Nov
23
2005
Everyone in Hollywood must face the same devilish question of compromise at some point. Many, in exchange for fame, fortune and a good table at Ashton Kutcher’s restaurant, will happily trade in their artistic aspirations for a big-budget, roman-numeral-bearing remake co-starring Tom Arnold as the zany neighbor next door. Others, meanwhile, cling so tightly to their anti-commercial virtues that they boast about their new John Sayles movie opening soon in one theater as their tears fall into the mac-and-cheese dinner they’ve prepared in their studio apartment. – Larry Carroll
Remarkably, Johnny Depp has successfully straddled this line for more than two decades, earning himself an audience filled with equal numbers of shrieking “Pirates” fanatics and turtleneck-clad film students joyously reciting “Dead Man” dialogue. It seems like part of his master plan, then, that the Kentucky-born actor would spend November simultaneously shooting the world’s most high-profile sequels, debuting a controversial unrated art film and receiving a career tribute at age 42.

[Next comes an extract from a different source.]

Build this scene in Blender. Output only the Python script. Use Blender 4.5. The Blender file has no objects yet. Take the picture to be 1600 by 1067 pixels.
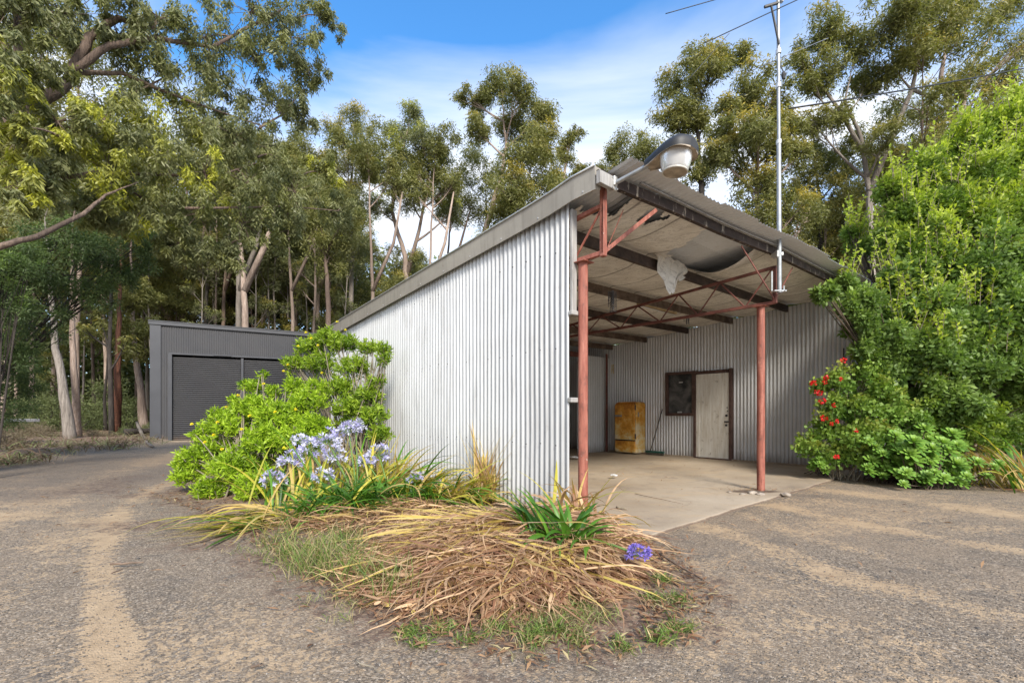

“I’d do it over exactly the same way if I had to do it over,” Depp grinned through gold-capped teeth at the recent premiere of his bawdy drama “The Libertine.” “I wouldn’t do anything over.” To Depp, that credo now includes “The Libertine,” a sexy 17th-century biopic that the ratings board attempted to slap with an NC-17.
“I can just say that getting the film made [was tough], but you feel that about every movie you make,” said Depp, who stars as real-life poet John Wilmot.